Officials demand bailout for fund

Published: Saturday, December 1, 2007 at 6:01 a.m.
Last Modified: Saturday, December 1, 2007 at 12:00 a.m.

TALLAHASSEE - School officials angrily said Friday that they expect Gov. Charlie Crist and others to prevent losses from sour state investments related to the national mortgage crisis.

"I believe that someone with some authority needs to stand up and say, 'This is Florida, not some Third World country. We'll get through this problem.''' said Bill Montford, the CEO of the Florida Association of District School Superintendents.

On Thursday, the State Board of Administration froze withdrawals from the Local Government Investment Pool after a panic-fueled run led to $10 billion in withdrawals in just 15 days. Local governments - including Orange, Miami-Dade, Pinellas and Sarasota counties - pulled their money amid fears that the pool could crash as investments backed by subprime mortgages default.

The pool was formed 25 years ago to allow local governments the chance to make returns on large amounts of money while allowing quick withdrawals for payroll and other needs.

It's worked well since its creation, but concerns about losses have left the fund with only $14 billion after the two-week run. The SBA's trustees froze withdrawals Thursday to at least delay the possibility that remaining investors would not receive all their money if the state were forced to sell assets immediately.

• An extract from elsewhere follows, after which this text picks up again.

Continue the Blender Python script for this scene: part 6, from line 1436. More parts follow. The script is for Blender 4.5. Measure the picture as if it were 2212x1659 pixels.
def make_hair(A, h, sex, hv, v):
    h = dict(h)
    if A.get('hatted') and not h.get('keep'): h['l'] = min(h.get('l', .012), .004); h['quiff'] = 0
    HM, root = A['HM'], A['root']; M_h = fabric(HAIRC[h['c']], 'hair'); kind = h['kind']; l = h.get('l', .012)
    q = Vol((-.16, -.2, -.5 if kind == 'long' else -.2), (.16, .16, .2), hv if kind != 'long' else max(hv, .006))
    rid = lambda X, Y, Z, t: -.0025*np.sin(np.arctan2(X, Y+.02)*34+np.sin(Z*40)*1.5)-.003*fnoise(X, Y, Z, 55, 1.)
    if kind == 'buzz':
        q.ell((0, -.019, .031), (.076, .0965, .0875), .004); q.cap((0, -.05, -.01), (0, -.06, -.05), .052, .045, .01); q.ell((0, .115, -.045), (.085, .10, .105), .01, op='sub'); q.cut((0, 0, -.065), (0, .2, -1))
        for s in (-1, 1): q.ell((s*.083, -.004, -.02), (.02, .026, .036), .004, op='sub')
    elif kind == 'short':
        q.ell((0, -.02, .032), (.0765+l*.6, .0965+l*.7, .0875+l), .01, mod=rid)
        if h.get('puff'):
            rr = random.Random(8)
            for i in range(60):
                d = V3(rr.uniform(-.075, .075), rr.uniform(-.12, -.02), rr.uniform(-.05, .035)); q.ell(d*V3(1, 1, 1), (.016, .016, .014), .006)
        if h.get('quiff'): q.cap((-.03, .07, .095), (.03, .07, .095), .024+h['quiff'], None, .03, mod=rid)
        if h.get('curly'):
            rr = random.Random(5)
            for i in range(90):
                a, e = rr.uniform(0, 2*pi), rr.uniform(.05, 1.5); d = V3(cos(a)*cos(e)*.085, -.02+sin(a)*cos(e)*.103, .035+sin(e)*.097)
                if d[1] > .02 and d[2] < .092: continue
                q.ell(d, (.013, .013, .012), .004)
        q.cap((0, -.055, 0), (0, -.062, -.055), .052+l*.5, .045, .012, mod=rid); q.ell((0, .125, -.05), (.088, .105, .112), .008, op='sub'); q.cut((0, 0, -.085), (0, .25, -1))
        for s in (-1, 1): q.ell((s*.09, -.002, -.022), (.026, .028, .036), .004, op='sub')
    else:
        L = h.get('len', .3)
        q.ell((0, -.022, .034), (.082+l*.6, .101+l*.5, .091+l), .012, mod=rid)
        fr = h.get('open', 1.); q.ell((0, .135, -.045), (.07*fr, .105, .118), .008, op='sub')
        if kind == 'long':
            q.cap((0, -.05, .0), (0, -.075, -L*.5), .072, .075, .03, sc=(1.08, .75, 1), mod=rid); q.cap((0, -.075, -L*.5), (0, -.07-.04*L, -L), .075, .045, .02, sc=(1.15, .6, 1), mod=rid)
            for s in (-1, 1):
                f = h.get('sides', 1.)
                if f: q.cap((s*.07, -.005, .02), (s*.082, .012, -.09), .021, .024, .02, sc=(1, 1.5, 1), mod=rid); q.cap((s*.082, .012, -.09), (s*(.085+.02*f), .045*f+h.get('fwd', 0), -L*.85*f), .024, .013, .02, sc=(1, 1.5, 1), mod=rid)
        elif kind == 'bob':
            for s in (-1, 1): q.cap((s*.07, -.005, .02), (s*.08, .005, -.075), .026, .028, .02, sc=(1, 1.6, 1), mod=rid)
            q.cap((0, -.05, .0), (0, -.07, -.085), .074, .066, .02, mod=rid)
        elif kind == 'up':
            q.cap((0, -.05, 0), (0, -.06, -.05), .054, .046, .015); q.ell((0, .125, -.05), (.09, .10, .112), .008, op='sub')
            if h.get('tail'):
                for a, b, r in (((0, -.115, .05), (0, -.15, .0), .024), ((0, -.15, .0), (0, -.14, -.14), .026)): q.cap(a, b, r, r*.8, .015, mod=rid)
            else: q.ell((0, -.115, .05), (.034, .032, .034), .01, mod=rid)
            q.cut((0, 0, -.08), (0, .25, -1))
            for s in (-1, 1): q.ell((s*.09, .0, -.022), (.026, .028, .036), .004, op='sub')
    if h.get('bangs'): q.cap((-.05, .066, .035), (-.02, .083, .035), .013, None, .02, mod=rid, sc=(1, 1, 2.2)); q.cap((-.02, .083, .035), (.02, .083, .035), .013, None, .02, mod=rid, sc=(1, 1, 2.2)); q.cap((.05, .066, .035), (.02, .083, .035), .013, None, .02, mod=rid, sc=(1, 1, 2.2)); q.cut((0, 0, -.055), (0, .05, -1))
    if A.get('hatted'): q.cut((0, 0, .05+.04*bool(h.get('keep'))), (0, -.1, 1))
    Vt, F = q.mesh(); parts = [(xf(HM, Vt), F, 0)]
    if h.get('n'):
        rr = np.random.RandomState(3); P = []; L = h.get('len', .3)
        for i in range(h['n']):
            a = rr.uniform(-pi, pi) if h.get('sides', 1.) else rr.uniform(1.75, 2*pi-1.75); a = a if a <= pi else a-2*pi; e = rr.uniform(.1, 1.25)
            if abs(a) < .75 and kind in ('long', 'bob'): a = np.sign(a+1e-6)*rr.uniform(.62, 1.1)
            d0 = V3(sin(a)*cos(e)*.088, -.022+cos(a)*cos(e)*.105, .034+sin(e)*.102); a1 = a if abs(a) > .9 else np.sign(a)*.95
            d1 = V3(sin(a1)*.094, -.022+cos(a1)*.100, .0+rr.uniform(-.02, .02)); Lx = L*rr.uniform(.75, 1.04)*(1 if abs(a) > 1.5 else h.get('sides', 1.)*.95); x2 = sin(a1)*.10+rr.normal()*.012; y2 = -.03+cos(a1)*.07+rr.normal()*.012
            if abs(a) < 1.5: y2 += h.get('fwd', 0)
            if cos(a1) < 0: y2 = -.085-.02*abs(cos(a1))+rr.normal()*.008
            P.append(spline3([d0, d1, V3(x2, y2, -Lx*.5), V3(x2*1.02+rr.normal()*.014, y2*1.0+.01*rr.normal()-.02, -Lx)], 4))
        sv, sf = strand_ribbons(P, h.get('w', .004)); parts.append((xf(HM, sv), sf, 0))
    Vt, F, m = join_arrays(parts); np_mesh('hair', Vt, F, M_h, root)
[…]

The trustees are Gov. Charlie Crist, Chief Financial Officer Alex Sink and Attorney General Bill McCollum. On Tuesday, they will consider ending the freeze on withdrawals as well as consider longer-term fixes.

James Francis, a policy officer for the SBA, hosted an emergency conference call with local government officials Friday afternoon. Francis proposed a survey to gauge the likelihood of continued withdrawals if the freeze ends on Tuesday.

He initially asked school, city and county officials if they were likely to withdraw funds if they faced up to a 10 percent loss.

The SBA has no legal obligation to guarantee a dollar-for-dollar return on investments. But it was clear that's what local officials expect.

Buddy Irby, clerk of courts in Alachua County, said he was concerned that the "SBA is saying, 'How much will you take on the dollar?' I think that's the wrong message to send.''

Mary Ellen Elia, Hillsborough County schools superintendent, said, "the very fact that you're out here talking about us taking less than 100 percent is, in my mind, unacceptable." The Hillsborough district has $500 million frozen in the pool. "You know you've got people in this pool pulling their hair out to find money to meet payrolls, and there are others who left their money in, trusting you,'' she continued. "It's bizarre for you to be asking us these questions.''

Francis said that nobody wants local governments to lose money, but added that "we've got to be prepared to deal with the possibility that demands for (withdrawals) will exceed what we can raise.''

Some smaller governments said they needed their money to pay bills and employees by next week. But larger school districts said they would consider not only keeping their money in the fund to help, but also depositing more as soon as next week.

Charlotte County school superintendent Dave Gayler said the SBA pool saves local governments the overhead cost of investing while providing a decent return historically. He said the district would, if assurances were given by the SBA trustees, likely put more money into the pool.

"You've got what you need in the trenches,'' he said of local government support for the SBA. "We do need our political leaders to muster up some intestinal fortitude and say to us in the state of Florida that we're going to make this work.''

SBA staff will review the survey of school, city and county governments this weekend in preparation for Tuesday's meeting.

There was also discussion that lawmakers should promise to protect any investments. Spokeswomen for House Speaker Marco Rubio, R-West Miami, and Senate President Ken Pruitt, R-Port St. Lucie, said Friday that they were monitoring the situation but had made no decisions to get involved.

Rep. Carl Domino, R-Jupiter, is an investment manager worth $35 million - more than any other lawmaker. He said Friday that lawmakers may have to guarantee pool investments. He was unsure if the SBA had made investing errors, but said it made a public relations mistake in not disclosing the problem sooner. "If you would have had money in Chase Manhattan Bank and there were rumors something was wrong and you called the bank and they said, 'No comment,' you'd pull your money out,'' Domino said.